When it comes to generative AI, we are at a critical juncture where we are at risk of repeating the same things that we saw with social media and its potential harms. We should demand that AI companies and politicians enforce safeguards that keep harms to society and the consumer in mind. I’m concerned with U.S. politicians who make public statements that AI safety is a thing of the past.
CHARLESWORTH: There are models like the EU, which is way further along than the U.S. in terms of regulation of AI.
BRADY: Regulation is often assumed to be anti-profit or innovation. But actually, the data definitely doesn’t speak to that.
INSIGHT: How can the designers of AI models improve user literacy for the information that they present?
CHARLESWORTH: For users, for researchers, and even for companies who are implementing “off-the-shelf” AI, the more transparent the AI, the better. Because then, when they’re implementing it into their workflows, they can actually understand what went into that cocktail of bias. If we could see more transparency, for example, in (a) what kind of data, exactly, was this model trained on, (b) what kind of training or checks or annotations did it go through, and by whom, and (c) how is it continuously updated or re-tuned over time—htat would tell us much more about the possible influences not only of the training-data bias, but also the algorithmic and repeated annotator biases.
Of course, this is important in everyday consumption, but it is also important for researchers and companies.

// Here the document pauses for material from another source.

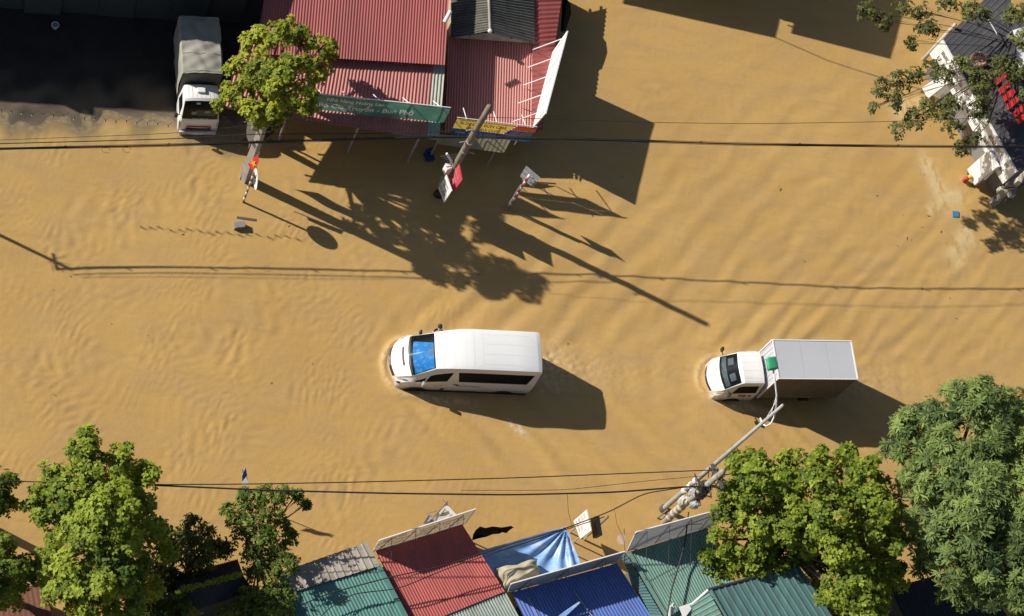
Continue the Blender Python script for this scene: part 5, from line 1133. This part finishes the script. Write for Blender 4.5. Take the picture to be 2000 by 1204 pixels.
LB(MB().box((-.2, 0, .2), (tl - .8, 1.0, .2)), 'chassis', M['black'], t)

# ================================================================= SMALL THINGS
p = P(466, 444, 0)
tag(MB().obox(p + V((-.2, -.16, -.15)), (.42, .1, .05), (-.06, .26, 0), (.03, 0, .34)).build('broken_block', M['wall_grey'], bevel=.02), 'grey broken block sticking out of the water below the round sign', 'block')
tag(MB().obox(P(462, 428, -.03), (.78, -.02, 0), (.01, .11, 0), (0, 0, .04)).build('floating_plank', M['dark_steel'], bevel=.01), 'dark plank floating just above the broken block', 'plank')
tag(MB().obox(P(1860, 425, .0), (.30, .03, .02), (.02, .30, 0), (0, 0, .05)).build('floating_board', M['plastic_blue'], bevel=.01), 'blue square board floating near the right edge', 'board')
p = P(1883, 354, 0); t = thing('marker_post', 'small red post with yellow top beside the white upright sign box', 'post', p)
MB().tube([p - V((0, 0, .6)), p + V((0, 0, .3)), p + V((0, 0, .34))], [.11, .11, .06], 10).build('post', M['red_ink'], t, smooth=True)
MB().ball(p + V((.10, .03, .40)), (.12, .1, .09)).build('cap', M['yellow_ink'], t, smooth=True); MB().ball(p + V((-.1, -.05, .22)), (.1, .09, .08)).build('side_outlet', M['red'], t, smooth=True)
c = P(108, 49, .35)
t = thing('basin', 'small pale round basin on the dark forecourt, top left', 'basin', V((c.x, c.y, .1)))
MB().tube([c + V((.14*math.cos(a_), .14*math.sin(a_), 0)) for a_ in [2*math.pi*k/18 for k in range(19)]], .022, 6).build('rim', M['white_board'], t, smooth=True)
MB().tube([V((c.x, c.y, .1)), V((c.x, c.y, .33))], [.10, .13], 16).build('bowl', M['grey_board'], t, smooth=True)
p = P(838, 308, .1)
t = thing('plastic_chair', 'dark blue plastic chair half under water below the red awning', 'chair', V((p.x, p.y, -.25)))
MB().box(p + V((0, 0, .05)), (.4, .38, .03), .5).build('seat', M['blue'], t, bevel=.01); MB().box(p + V((-.1, .17, .28)), (.36, .03, .42), .5).build('backrest', M['blue'], t, bevel=.01)
for dx in (-.15, .15):
    for dy in (-.14, .14): MB().tube([p + V((dx, dy, -.4)), p + V((dx, dy, .04))], .02, 6).build('leg', M['blue'], t)

rd_ = random.Random(9); mb = MB()
for i in range(34):
    if i < 22: p = P(rd_.uniform(60, 1950), rd_.uniform(320, 900), 0.012)
    else: p = P(rd_.gauss(1800, 60), rd_.gauss(430, 90), 0.012)
    a_ = rd_.uniform(0, 3.14); u_ = V((math.cos(a_), math.sin(a_), 0)); w_ = V((-u_.y, u_.x, 0)); L_ = rd_.uniform(.03, .10); k_ = rd_.uniform(.12, .3)
    mb.prism([p - u_*L_, p - w_*L_*k_, p + u_*L_, p + w_*L_*k_], (0, 0, .012))
o = mb.build('floating_litter', M['bark']); tag(o, 'dark leaves and twigs scattered over the brown water', 'litter'); o['kind'] = 'stuff'

# ================================================================= TREES
def rosettes(cen, nrm_, size, nl, lw, droop, rng, tint):
    """many small leaf whorls as one mesh: every leaf is two bent quads"""
    n = len(cen); k = n*nl
    c = np.repeat(cen, nl, 0); nr = np.repeat(nrm_, nl, 0); sz = np.repeat(size, nl)*rng.uniform(.7, 1.2, k); tn = np.clip(np.repeat(tint, nl) + rng.normal(0, .12, k), 0, 1)
    a = rng.uniform(0, 2*math.pi, k)
    up = np.where(np.abs(nr[:, 2:3]) < .9, np.array([[0, 0, 1.]]), np.array([[1., 0, 0]]))
    u = np.cross(nr, up); u /= np.linalg.norm(u, axis=1, keepdims=True); w_ = np.cross(nr, u)
    rad = u*np.cos(a)[:, None] + w_*np.sin(a)[:, None]
    lift = rng.uniform(.10, .65, k)[:, None]
    d1 = rad + nr*lift; d1 /= np.linalg.norm(d1, axis=1, keepdims=True)
    d2 = rad + nr*(lift - droop); d2 /= np.linalg.norm(d2, axis=1, keepdims=True)
    sd = np.cross(nr, rad); sd = sd + rng.normal(0, .25, sd.shape); sd /= np.linalg.norm(sd, axis=1, keepdims=True)
    s3 = sz[:, None]; hw = s3*lw
    b0 = c + d1*s3*.06
    m = c + d1*s3*.55; tip = m + d2*s3*.5
    v = np.stack([b0, m + sd*hw, m - sd*hw, tip + sd*hw*.35, tip - sd*hw*.35], 1).reshape(-1, 3)
    i0 = np.arange(k)*5
    f1 = np.stack([i0, i0 + 1, i0 + 2], 1); f2 = np.stack([i0 + 1, i0 + 3, i0 + 4], 1); f3 = np.stack([i0 + 1, i0 + 4, i0 + 2], 1)
    return v, np.concatenate([f1, f2, f3]), np.repeat(tn, 5)
SUNV = -np.array(SD)
def tree(name, lab, base, lobes, m, leaf=.13, nl=7, lw=.26, droop=.5, dens=26, sub=14, subr=.34, jit=(.72, 1.06), seed=0, trunk=.16, tint_mu=.5, tint_sd=.22, fill=.35, group=None):
    rng = np.random.default_rng(seed); base = V(base)
    t = thing(name, lab, 'tree', V((base.x, base.y, 0)), group=group)
    cs = []; ns = []; tn = []
    wl = []
    for (x, y, z, rp) in lobes:
        c = P(x, y, z) + V((0, 0, rng.normal(0, .25))); r = rp/50.0*.94*rng.uniform(.85, 1.1); wl.append((c, r))
    for (c, r) in wl:
        c_ = np.array(c); lt = rng.normal(0, .13)
        q = rng.normal(size=(sub, 3)); q[:, 2] = q[:, 2]*.8 + .25; q /= np.linalg.norm(q, axis=1, keepdims=True)
        for d_ in q:
            r2 = r*subr*rng.uniform(.65, 1.25); cc = c_ + d_*r*rng.uniform(.55, .92); st = lt + rng.normal(0, .10)
            k = max(3, int(4*math.pi*r2*r2*dens))
            g = rng.normal(size=(k, 3)); g[:, 2] += .35; g /= np.linalg.norm(g, axis=1, keepdims=True)
            cs.append(cc + g*r2*rng.uniform(jit[0], jit[1], (k, 1))*np.array([1, 1, .85])); nn_ = g*.9 + d_*.5 + np.array([0, 0, .45]) + SUNV*.55; ns.append(nn_/np.linalg.norm(nn_, axis=1, keepdims=True)); tn.append(tint_mu + st + rng.normal(0, tint_sd, k))
        k = int(4*math.pi*r*r*dens*fill*.5)
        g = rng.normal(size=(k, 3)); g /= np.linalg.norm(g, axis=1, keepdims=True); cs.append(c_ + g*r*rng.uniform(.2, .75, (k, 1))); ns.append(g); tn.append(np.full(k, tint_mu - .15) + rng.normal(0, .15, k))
    cs = np.concatenate(cs); ns = np.concatenate(ns); tn = np.clip(np.concatenate(tn), 0, 1)
    sz = leaf*rng.uniform(.7, 1.25, len(cs))
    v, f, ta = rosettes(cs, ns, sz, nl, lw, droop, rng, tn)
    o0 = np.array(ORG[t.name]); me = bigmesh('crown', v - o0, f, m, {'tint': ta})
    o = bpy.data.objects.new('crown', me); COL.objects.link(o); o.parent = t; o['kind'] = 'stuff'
    # trunk and limbs
    top = sum((c for c, r in wl), V())/len(wl); fork = V((lerp(base.x, top.x, .5), lerp(base.y, top.y, .5), max(.6, top.z*.5)))
    mb = MB().tube([V((base.x, base.y, -1.4)), V((base.x, base.y, 0)), lerp(V((base.x, base.y, 0)), fork, .55) + V((.05, -.04, 0)), fork], [trunk*1.25, trunk*1.1, trunk*.9, trunk*.75], 9)
    tr = mb.build('trunk', M['bark'], t, smooth=True)
    for i, (c, r) in enumerate(wl):
        mid = lerp(fork, c, .55) + V((rng.normal(0, .12), rng.normal(0, .12), rng.normal(.1, .1)))
        mbl = MB().tube([fork - V((0, 0, .1)), mid, c, c + (c - mid).normalized()*r*.5], [trunk*.5, trunk*.32, trunk*.16, .012], 6)
        for j in range(5):
            d_ = V(rng.normal(size=3)); d_.normalize(); d_.z = abs(d_.z)*.6; mbl.tube([lerp(mid, c, .3 + .15*j), c + d_*r*.7], [trunk*.10, .008], 4)
        mbl.build('limb', M['bark'], tr, smooth=True, fix=False)
    return t
def under(x, y, z): p = P(x, y, z); return V((p.x, p.y, 0))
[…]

For example, right now we’re seeing this huge move of psychology and social-sciences researchers adopting AI blindly, without knowing even how these models were constructed. And that’s a big problem. We would never do that when running a traditional experiment. We would never just apply a tool without knowing how it was constructed. Companies are doing it, too, by relying on off-the-shelf tools from other AI companies, even without knowing about the deeper training.
BRADY: If there’s no regulation, we rely on decisions by private companies, which are determined by private incentives.
INSIGHT: Is there a way of influencing those private decisions of companies to adopt AI?
BRADY: Regulation is critical. Regulation is often assumed to be anti-profit or -innovation. But actually, the data doesn’t say that. If there’s no regulation, we rely on private companies’ decisions, which are determined by private incentives.
CHARLESWORTH: But, at the same time, right now in the U.S., regulation, macro-level policy, legislation, and executive actions seem to me to be a nonstarter, unlike in Europe, where there is political will and an appetite. I mean, I wish we could rely on regulation, but I think we need to focus more on creating a consumer market for transparent models.
To give a research example, Hugging Face is a platform where a lot of AI models are uploaded. Every time you upload a model to the platform, you need to show its carbon footprint. That incentivizes community norms around creating models in the research space with a lower carbon footprint. If we could do something similar to reduce bias alongside the carbon footprint, we could start to push collective interests.
BRADY: We can also put even more pressure on democratically elected officials to work with AI companies toward regulation around AI safety. Yes, this can feel difficult in a highly polarized society like the U.S., but it can, and has, been done in the past.